> **Your task**
Copy out the data below verbatim.

- - - -

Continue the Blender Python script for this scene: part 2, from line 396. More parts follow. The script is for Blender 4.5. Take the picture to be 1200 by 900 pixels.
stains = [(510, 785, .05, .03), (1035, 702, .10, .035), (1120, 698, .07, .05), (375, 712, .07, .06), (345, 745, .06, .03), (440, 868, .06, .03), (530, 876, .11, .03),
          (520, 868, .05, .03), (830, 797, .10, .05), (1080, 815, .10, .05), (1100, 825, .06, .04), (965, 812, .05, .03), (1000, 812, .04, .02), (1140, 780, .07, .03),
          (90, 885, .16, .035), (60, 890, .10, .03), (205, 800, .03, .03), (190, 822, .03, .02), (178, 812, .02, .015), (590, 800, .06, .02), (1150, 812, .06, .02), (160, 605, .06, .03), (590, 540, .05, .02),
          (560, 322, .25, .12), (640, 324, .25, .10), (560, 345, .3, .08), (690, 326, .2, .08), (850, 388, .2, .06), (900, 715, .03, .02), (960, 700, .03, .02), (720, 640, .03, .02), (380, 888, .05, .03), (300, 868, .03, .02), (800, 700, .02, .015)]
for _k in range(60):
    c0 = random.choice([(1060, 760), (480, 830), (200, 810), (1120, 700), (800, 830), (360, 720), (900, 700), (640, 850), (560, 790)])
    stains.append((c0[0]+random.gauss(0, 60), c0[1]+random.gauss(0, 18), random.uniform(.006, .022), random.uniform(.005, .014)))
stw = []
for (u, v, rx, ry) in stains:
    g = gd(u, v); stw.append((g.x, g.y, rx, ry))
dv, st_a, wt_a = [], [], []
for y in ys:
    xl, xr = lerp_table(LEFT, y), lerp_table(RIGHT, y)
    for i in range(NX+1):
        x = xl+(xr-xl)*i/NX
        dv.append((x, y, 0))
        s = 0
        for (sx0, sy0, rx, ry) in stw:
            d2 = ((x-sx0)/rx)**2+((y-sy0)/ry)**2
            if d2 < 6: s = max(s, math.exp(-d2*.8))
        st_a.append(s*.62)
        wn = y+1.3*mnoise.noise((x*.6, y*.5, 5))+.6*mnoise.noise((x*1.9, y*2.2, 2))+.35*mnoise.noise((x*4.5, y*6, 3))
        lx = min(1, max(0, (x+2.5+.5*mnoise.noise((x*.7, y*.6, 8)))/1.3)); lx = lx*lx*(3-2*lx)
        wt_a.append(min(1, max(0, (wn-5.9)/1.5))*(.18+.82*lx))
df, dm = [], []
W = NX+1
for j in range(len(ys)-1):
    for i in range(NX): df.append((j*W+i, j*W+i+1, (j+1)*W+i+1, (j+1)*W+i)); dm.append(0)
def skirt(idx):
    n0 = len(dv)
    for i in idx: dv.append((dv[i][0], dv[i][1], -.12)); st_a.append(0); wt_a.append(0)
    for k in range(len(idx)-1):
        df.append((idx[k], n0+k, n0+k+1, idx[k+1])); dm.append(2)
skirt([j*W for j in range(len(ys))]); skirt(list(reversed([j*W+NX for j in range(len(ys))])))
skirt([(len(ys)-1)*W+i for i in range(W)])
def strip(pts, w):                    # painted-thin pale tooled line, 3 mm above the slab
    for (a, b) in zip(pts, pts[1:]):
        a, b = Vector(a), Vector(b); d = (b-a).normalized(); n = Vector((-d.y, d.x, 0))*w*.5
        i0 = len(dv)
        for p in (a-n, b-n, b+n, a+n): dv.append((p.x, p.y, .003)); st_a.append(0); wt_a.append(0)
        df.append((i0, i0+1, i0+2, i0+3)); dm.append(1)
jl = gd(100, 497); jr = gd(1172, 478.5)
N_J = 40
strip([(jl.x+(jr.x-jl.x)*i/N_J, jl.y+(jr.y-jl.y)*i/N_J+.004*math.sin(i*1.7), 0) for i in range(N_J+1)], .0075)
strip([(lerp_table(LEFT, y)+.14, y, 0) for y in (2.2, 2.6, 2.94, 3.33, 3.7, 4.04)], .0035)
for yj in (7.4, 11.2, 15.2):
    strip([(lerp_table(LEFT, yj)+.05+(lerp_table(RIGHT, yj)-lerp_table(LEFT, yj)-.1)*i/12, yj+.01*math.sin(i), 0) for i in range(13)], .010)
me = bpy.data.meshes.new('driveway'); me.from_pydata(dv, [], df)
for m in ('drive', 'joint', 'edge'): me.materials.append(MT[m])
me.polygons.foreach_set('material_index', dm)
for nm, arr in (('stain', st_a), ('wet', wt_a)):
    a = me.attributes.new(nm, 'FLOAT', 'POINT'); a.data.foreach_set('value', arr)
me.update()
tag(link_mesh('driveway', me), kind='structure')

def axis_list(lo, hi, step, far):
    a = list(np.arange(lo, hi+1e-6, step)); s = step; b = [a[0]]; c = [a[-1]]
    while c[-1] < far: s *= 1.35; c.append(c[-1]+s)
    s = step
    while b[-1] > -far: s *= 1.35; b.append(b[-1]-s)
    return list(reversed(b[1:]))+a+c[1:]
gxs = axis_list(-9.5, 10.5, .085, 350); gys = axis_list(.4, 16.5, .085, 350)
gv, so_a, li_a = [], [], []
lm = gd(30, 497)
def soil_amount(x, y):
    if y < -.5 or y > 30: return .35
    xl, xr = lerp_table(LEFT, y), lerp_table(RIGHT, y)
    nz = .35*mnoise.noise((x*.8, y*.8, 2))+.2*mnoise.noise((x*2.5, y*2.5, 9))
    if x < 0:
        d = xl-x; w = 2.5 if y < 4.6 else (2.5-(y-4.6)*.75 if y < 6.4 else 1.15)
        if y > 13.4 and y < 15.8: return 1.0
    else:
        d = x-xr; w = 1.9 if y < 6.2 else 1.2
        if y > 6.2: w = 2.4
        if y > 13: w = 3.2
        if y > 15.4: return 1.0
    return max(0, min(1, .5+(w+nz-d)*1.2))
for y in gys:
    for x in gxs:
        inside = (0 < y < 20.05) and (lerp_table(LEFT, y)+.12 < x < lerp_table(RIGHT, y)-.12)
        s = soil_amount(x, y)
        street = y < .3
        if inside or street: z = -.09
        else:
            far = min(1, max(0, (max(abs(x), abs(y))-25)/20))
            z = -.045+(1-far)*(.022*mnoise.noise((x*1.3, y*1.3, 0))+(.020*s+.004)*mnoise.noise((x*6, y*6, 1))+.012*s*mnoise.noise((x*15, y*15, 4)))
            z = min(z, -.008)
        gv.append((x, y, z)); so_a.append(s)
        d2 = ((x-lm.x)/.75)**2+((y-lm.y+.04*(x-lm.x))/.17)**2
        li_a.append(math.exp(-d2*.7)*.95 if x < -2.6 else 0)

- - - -

> **Written solution**
Continue the Blender Python script for this scene: part 2, from line 396. More parts follow. The script is for Blender 4.5. Take the picture to be 1200 by 900 pixels.
stains = [(510, 785, .05, .03), (1035, 702, .10, .035), (1120, 698, .07, .05), (375, 712, .07, .06), (345, 745, .06, .03), (440, 868, .06, .03), (530, 876, .11, .03),
          (520, 868, .05, .03), (830, 797, .10, .05), (1080, 815, .10, .05), (1100, 825, .06, .04), (965, 812, .05, .03), (1000, 812, .04, .02), (1140, 780, .07, .03),
          (90, 885, .16, .035), (60, 890, .10, .03), (205, 800, .03, .03), (190, 822, .03, .02), (178, 812, .02, .015), (590, 800, .06, .02), (1150, 812, .06, .02), (160, 605, .06, .03), (590, 540, .05, .02),
          (560, 322, .25, .12), (640, 324, .25, .10), (560, 345, .3, .08), (690, 326, .2, .08), (850, 388, .2, .06), (900, 715, .03, .02), (960, 700, .03, .02), (720, 640, .03, .02), (380, 888, .05, .03), (300, 868, .03, .02), (800, 700, .02, .015)]
for _k in range(60):
    c0 = random.choice([(1060, 760), (480, 830), (200, 810), (1120, 700), (800, 830), (360, 720), (900, 700), (640, 850), (560, 790)])
    stains.append((c0[0]+random.gauss(0, 60), c0[1]+random.gauss(0, 18), random.uniform(.006, .022), random.uniform(.005, .014)))
stw = []
for (u, v, rx, ry) in stains:
    g = gd(u, v); stw.append((g.x, g.y, rx, ry))
dv, st_a, wt_a = [], [], []
for y in ys:
    xl, xr = lerp_table(LEFT, y), lerp_table(RIGHT, y)
    for i in range(NX+1):
        x = xl+(xr-xl)*i/NX
        dv.append((x, y, 0))
        s = 0
        for (sx0, sy0, rx, ry) in stw:
            d2 = ((x-sx0)/rx)**2+((y-sy0)/ry)**2
            if d2 < 6: s = max(s, math.exp(-d2*.8))
        st_a.append(s*.62)
        wn = y+1.3*mnoise.noise((x*.6, y*.5, 5))+.6*mnoise.noise((x*1.9, y*2.2, 2))+.35*mnoise.noise((x*4.5, y*6, 3))
        lx = min(1, max(0, (x+2.5+.5*mnoise.noise((x*.7, y*.6, 8)))/1.3)); lx = lx*lx*(3-2*lx)
        wt_a.append(min(1, max(0, (wn-5.9)/1.5))*(.18+.82*lx))
df, dm = [], []
W = NX+1
for j in range(len(ys)-1):
    for i in range(NX): df.append((j*W+i, j*W+i+1, (j+1)*W+i+1, (j+1)*W+i)); dm.append(0)
def skirt(idx):
    n0 = len(dv)
    for i in idx: dv.append((dv[i][0], dv[i][1], -.12)); st_a.append(0); wt_a.append(0)
    for k in range(len(idx)-1):
        df.append((idx[k], n0+k, n0+k+1, idx[k+1])); dm.append(2)
skirt([j*W for j in range(len(ys))]); skirt(list(reversed([j*W+NX for j in range(len(ys))])))
skirt([(len(ys)-1)*W+i for i in range(W)])
def strip(pts, w):                    # painted-thin pale tooled line, 3 mm above the slab
    for (a, b) in zip(pts, pts[1:]):
        a, b = Vector(a), Vector(b); d = (b-a).normalized(); n = Vector((-d.y, d.x, 0))*w*.5
        i0 = len(dv)
        for p in (a-n, b-n, b+n, a+n): dv.append((p.x, p.y, .003)); st_a.append(0); wt_a.append(0)
        df.append((i0, i0+1, i0+2, i0+3)); dm.append(1)
jl = gd(100, 497); jr = gd(1172, 478.5)
N_J = 40
strip([(jl.x+(jr.x-jl.x)*i/N_J, jl.y+(jr.y-jl.y)*i/N_J+.004*math.sin(i*1.7), 0) for i in range(N_J+1)], .0075)
strip([(lerp_table(LEFT, y)+.14, y, 0) for y in (2.2, 2.6, 2.94, 3.33, 3.7, 4.04)], .0035)
for yj in (7.4, 11.2, 15.2):
    strip([(lerp_table(LEFT, yj)+.05+(lerp_table(RIGHT, yj)-lerp_table(LEFT, yj)-.1)*i/12, yj+.01*math.sin(i), 0) for i in range(13)], .010)
me = bpy.data.meshes.new('driveway'); me.from_pydata(dv, [], df)
for m in ('drive', 'joint', 'edge'): me.materials.append(MT[m])
me.polygons.foreach_set('material_index', dm)
for nm, arr in (('stain', st_a), ('wet', wt_a)):
    a = me.attributes.new(nm, 'FLOAT', 'POINT'); a.data.foreach_set('value', arr)
me.update()
tag(link_mesh('driveway', me), kind='structure')

def axis_list(lo, hi, step, far):
    a = list(np.arange(lo, hi+1e-6, step)); s = step; b = [a[0]]; c = [a[-1]]
    while c[-1] < far: s *= 1.35; c.append(c[-1]+s)
    s = step
    while b[-1] > -far: s *= 1.35; b.append(b[-1]-s)
    return list(reversed(b[1:]))+a+c[1:]
gxs = axis_list(-9.5, 10.5, .085, 350); gys = axis_list(.4, 16.5, .085, 350)
gv, so_a, li_a = [], [], []
lm = gd(30, 497)
def soil_amount(x, y):
    if y < -.5 or y > 30: return .35
    xl, xr = lerp_table(LEFT, y), lerp_table(RIGHT, y)
    nz = .35*mnoise.noise((x*.8, y*.8, 2))+.2*mnoise.noise((x*2.5, y*2.5, 9))
    if x < 0:
        d = xl-x; w = 2.5 if y < 4.6 else (2.5-(y-4.6)*.75 if y < 6.4 else 1.15)
        if y > 13.4 and y < 15.8: return 1.0
    else:
        d = x-xr; w = 1.9 if y < 6.2 else 1.2
        if y > 6.2: w = 2.4
        if y > 13: w = 3.2
        if y > 15.4: return 1.0
    return max(0, min(1, .5+(w+nz-d)*1.2))
for y in gys:
    for x in gxs:
        inside = (0 < y < 20.05) and (lerp_table(LEFT, y)+.12 < x < lerp_table(RIGHT, y)-.12)
        s = soil_amount(x, y)
        street = y < .3
        if inside or street: z = -.09
        else:
            far = min(1, max(0, (max(abs(x), abs(y))-25)/20))
            z = -.045+(1-far)*(.022*mnoise.noise((x*1.3, y*1.3, 0))+(.020*s+.004)*mnoise.noise((x*6, y*6, 1))+.012*s*mnoise.noise((x*15, y*15, 4)))
            z = min(z, -.008)
        gv.append((x, y, z)); so_a.append(s)
        d2 = ((x-lm.x)/.75)**2+((y-lm.y+.04*(x-lm.x))/.17)**2
        li_a.append(math.exp(-d2*.7)*.95 if x < -2.6 else 0)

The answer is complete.